Ecommerce Fulfillment Operations FAQ

What Is Ecommerce Fulfillment Operations?

Ecommerce fulfillment operations are the processes that move an online order from purchase to delivery. This includes managing inventory, syncing product availability across channels, routing orders to the right warehouse, 3PL, supplier, or vendor, and making sure the customer receives the right product on time. As discussed in the webinar, fulfillment is no longer limited to “what’s in my warehouse these days”; growing businesses may rely on internal warehouses, 3PLs, marketplace fulfillment services, and supplier inventory at the same time.

What Are Ecommerce Fulfillment Operation Examples?

Examples of ecommerce fulfillment operations include updating inventory across Shopify, Amazon, Walmart, and other sales channels; allocating inventory to specific marketplaces; sending orders to an internal warehouse, 3PL, or vendor; syncing supplier inventory through files, APIs, EDI, email, or FTP; replenishing warehouse stock based on sales velocity; and flagging exceptions such as high-value orders, compliance requirements, or restricted products.
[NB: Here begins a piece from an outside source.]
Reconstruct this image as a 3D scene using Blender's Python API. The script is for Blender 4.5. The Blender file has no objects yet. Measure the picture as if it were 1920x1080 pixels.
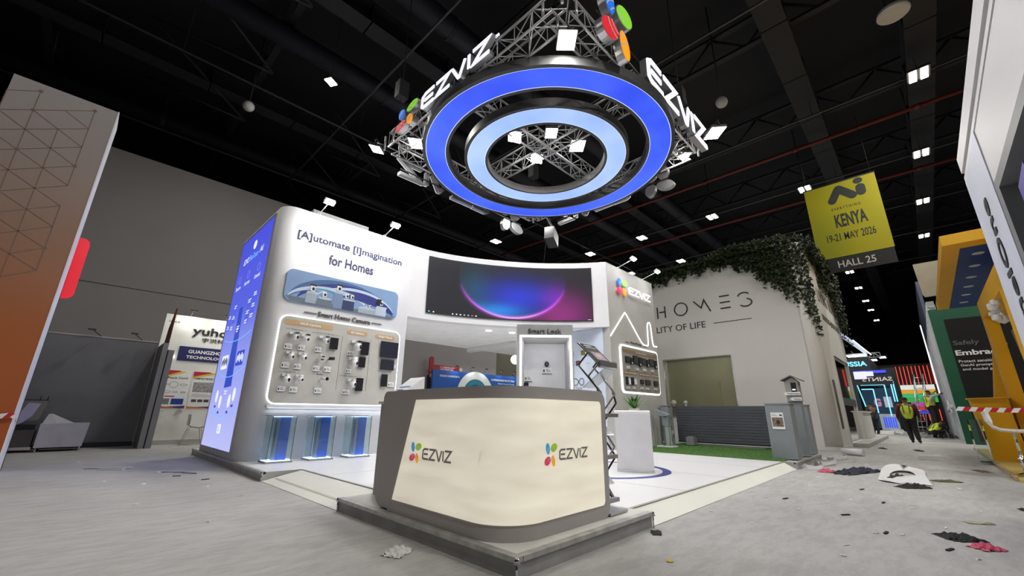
import bpy, bmesh, math, random
from mathutils import Vector, Matrix
C = bpy.context.scene.collection
S = bpy.context.scene
rnd = random.Random(7)
# ---------------- camera, world, exposure ----------------
cd = bpy.data.cameras.new('camera'); cam = bpy.data.objects.new('camera', cd); C.objects.link(cam)
S.camera = cam
cd.sensor_width = 36.0; cd.lens = 36.0 * 768.8 / 1920.0
cd.clip_start = 0.05; cd.clip_end = 400
PI = math.pi
P_, RO, YW = math.radians(16.9), math.radians(0.568), math.radians(44.4)
fwd = Vector((math.cos(P_) * math.cos(YW), math.cos(P_) * math.sin(YW), math.sin(P_)))
rgt0 = Vector((math.sin(YW), -math.cos(YW), 0)); up0 = rgt0.cross(fwd)
rgt = rgt0 * math.cos(RO) + up0 * math.sin(RO); upv = up0 * math.cos(RO) - rgt0 * math.sin(RO)
m = Matrix((rgt, upv, -fwd)).transposed().to_4x4(); m.translation = Vector((0, 0, 1.0)); cam.matrix_world = m
W = bpy.data.worlds.new('world'); S.world = W; W.use_nodes = True
W.node_tree.nodes['Background'].inputs[0].default_value = (0.55, 0.62, 0.8, 1)
W.node_tree.nodes['Background'].inputs[1].default_value = 0.022
S.view_settings.view_transform = 'Standard'; S.view_settings.look = 'None'
S.view_settings.gamma = 1; S.view_settings.use_curve_mapping = False; S.view_settings.exposure = 0.0

# ---------------- lights of the hall ----------------
def area(name, loc, size, power, col=(1, 1, 1), aim=None, sy=None, spread=None):
    d = bpy.data.lights.new(name, 'AREA'); d.energy = power; d.color = col; d.size = size
    if sy: d.shape = 'RECTANGLE'; d.size_y = sy
    if spread: d.spread = spread
    o = bpy.data.objects.new(name, d); C.objects.link(o); o.location = loc
    v = (Vector(aim) - Vector(loc)) if aim else Vector((0, 0, -1))
    o.rotation_euler = v.to_track_quat('-Z', 'Y').to_euler()
    return o
HALL_LAMPS = [(17.4, -1.97), (23.4, -1.97), (29.2, -1.97), (35.3, -1.97), (23.5, 2.3), (40.9, 2.35), (46.8, 2.35), (52.8, 2.35),
              (57.9, 2.35), (64.8, 2.35), (23.5, 6.8), (23.5, 11.2), (23.6, 15.25), (29.4, 11.1), (29.5, 15.25), (17.4, 18.6), (3.83, 12.7),
              (9.0, -9.0), (-.3, -1.97), (5.6, -6.3), (-4.5, 6.8)]  # this row: hall lamps out of view, added to brighten near floor and counter

# ---------------- materials ----------------
MATS = {}
def mat(name, col, rough=0.5, metal=0.0, emit=None, es=1.0, noise=None, trans=0.0, alpha=None, bump=None):
    if name in MATS: return MATS[name]
    m = bpy.data.materials.new(name); m.use_nodes = True; nt = m.node_tree
    b = nt.nodes['Principled BSDF']
    c = (*[x for x in col[:3]], 1)
    b.inputs['Base Color'].default_value = c
    b.inputs['Roughness'].default_value = rough; b.inputs['Metallic'].default_value = metal
    if emit:
        b.inputs['Emission Color'].default_value = (*emit, 1); b.inputs['Emission Strength'].default_value = es
    if trans: b.inputs['Transmission Weight'].default_value = trans; b.inputs['IOR'].default_value = 1.45
    if alpha is not None: b.inputs['Alpha'].default_value = alpha
    tc = nt.nodes.new('ShaderNodeTexCoord')
    n = nt.nodes.new('ShaderNodeTexNoise'); n.inputs['Scale'].default_value = (noise or (2.5, 0.06))[0]
    n.inputs['Detail'].default_value = 6
    nt.links.new(tc.outputs['Object'], n.inputs['Vector'])
    r = nt.nodes.new('ShaderNodeValToRGB')
    a = (noise or (2.5, 0.06))[1]
    r.color_ramp.elements[0].position = 0.3; r.color_ramp.elements[1].position = 0.7
    r.color_ramp.elements[0].color = (*[max(0, x * (1 - a)) for x in col[:3]], 1)
    r.color_ramp.elements[1].color = (*[min(1, x * (1 + a)) for x in col[:3]], 1)
    nt.links.new(n.outputs['Fac'], r.inputs['Fac']); nt.links.new(r.outputs['Color'], b.inputs['Base Color'])
    if bump:
        bp = nt.nodes.new('ShaderNodeBump'); bp.inputs['Strength'].default_value = bump[1]
        n2 = nt.nodes.new('ShaderNodeTexNoise'); n2.inputs['Scale'].default_value = bump[0]; n2.inputs['Detail'].default_value = 4
        nt.links.new(tc.outputs['Object'], n2.inputs['Vector'])
        nt.links.new(n2.outputs['Fac'], bp.inputs['Height']); nt.links.new(bp.outputs['Normal'], b.inputs['Normal'])
    MATS[name] = m; return m
def srgb(r, g, b):
    f = lambda v: (v / 255 / 12.92) if v <= 10 else ((v / 255 + 0.055) / 1.055) ** 2.4
    return (f(r), f(g), f(b))
def glow(name, rgb255, es=1.0, base=None):
    c = srgb(*rgb255); return mat(name, base or [x * 0.6 for x in c], 0.4, emit=c, es=es)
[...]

In the webinar, the speakers also discussed hybrid fulfillment examples where a business may fulfill some products from its own warehouse and use vendors as a fallback or extension of available inventory.
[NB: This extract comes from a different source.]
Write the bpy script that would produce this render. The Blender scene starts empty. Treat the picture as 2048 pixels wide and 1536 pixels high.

How Can I Track My Inventory at an Ecommerce Fulfillment Center?

The best way to track inventory at an ecommerce fulfillment center is to create a unified inventory view that shows what is available, where it is located, and how that inventory connects to each sales channel. That means tracking inventory across internal warehouses, fulfillment centers, 3PLs, marketplace fulfillment programs, and supplier locations instead of relying on disconnected spreadsheets. The webinar emphasized that businesses need to “accurately represent” what they have and know where it is located so they can get products to customers quickly.

How Can I Connect My Inventory to My Supplier?

You can connect supplier inventory through several methods, depending on what the supplier supports. The webinar discussed low-tech and advanced options, including automated Excel or CSV files, Google Sheets, email updates, FTP servers, APIs, EDI, and direct connections to ecommerce storefronts such as Shopify, BigCommerce, or Magento. The key is to ask suppliers how they share inventory today, then use a system that can automate that data flow instead of manually copying supplier inventory into spreadsheets.

What Is Ecommerce Order Routing?

Ecommerce order routing is the process of deciding where an order is fulfilled from after a customer buys. In a simple operation, every order may go to one warehouse. In a more complex or hybrid fulfillment model, the best fulfillment source may depend on inventory availability, shipping speed, cost, margin, customer location, warehouse priority, vendor fallback rules, or whether the order should be split. The webinar described intelligent order routing as treating each order like its own use case, so businesses can automate the best fulfillment decision without manually reviewing every order.